— start Given material —

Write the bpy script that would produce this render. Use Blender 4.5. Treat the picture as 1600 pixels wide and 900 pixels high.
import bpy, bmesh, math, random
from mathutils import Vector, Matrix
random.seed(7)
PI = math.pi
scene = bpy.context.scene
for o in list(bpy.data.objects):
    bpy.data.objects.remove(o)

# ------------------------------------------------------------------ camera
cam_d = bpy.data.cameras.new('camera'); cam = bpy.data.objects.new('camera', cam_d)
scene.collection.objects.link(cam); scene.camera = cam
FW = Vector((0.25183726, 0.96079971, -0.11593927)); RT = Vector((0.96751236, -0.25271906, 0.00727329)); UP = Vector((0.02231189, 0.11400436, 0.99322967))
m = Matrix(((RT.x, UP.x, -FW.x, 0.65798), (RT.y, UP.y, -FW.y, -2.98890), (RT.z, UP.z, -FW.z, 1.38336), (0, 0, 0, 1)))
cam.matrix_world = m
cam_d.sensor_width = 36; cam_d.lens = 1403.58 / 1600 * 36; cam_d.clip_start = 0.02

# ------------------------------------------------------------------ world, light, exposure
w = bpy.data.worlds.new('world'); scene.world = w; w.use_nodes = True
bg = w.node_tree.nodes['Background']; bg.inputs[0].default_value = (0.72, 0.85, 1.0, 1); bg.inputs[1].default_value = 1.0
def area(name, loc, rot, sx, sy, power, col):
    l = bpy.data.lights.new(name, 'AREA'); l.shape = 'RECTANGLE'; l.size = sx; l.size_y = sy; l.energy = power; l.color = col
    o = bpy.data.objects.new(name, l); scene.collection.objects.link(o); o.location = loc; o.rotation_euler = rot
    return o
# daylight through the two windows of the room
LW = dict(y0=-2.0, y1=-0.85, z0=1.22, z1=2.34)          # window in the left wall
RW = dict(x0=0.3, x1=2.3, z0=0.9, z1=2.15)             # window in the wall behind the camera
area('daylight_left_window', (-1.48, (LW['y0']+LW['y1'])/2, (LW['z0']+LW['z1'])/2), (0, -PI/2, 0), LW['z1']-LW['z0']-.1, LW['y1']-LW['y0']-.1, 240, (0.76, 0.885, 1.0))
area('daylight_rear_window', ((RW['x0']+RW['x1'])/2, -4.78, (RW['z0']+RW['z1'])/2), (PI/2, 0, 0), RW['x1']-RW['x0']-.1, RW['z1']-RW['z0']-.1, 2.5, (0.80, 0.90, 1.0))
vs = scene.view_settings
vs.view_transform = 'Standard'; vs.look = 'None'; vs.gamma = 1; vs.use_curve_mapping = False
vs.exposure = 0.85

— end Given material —

## What to produce
Quote exactly the first line of the data and every line after it through the one holding "cam_d.sensor_width = 36;".

## Output of the exercise
Write the bpy script that would produce this render. Use Blender 4.5. Treat the picture as 1600 pixels wide and 900 pixels high.
import bpy, bmesh, math, random
from mathutils import Vector, Matrix
random.seed(7)
PI = math.pi
scene = bpy.context.scene
for o in list(bpy.data.objects):
    bpy.data.objects.remove(o)

# ------------------------------------------------------------------ camera
cam_d = bpy.data.cameras.new('camera'); cam = bpy.data.objects.new('camera', cam_d)
scene.collection.objects.link(cam); scene.camera = cam
FW = Vector((0.25183726, 0.96079971, -0.11593927)); RT = Vector((0.96751236, -0.25271906, 0.00727329)); UP = Vector((0.02231189, 0.11400436, 0.99322967))
m = Matrix(((RT.x, UP.x, -FW.x, 0.65798), (RT.y, UP.y, -FW.y, -2.98890), (RT.z, UP.z, -FW.z, 1.38336), (0, 0, 0, 1)))
cam.matrix_world = m
cam_d.sensor_width = 36; cam_d.lens = 1403.58 / 1600 * 36; cam_d.clip_start = 0.02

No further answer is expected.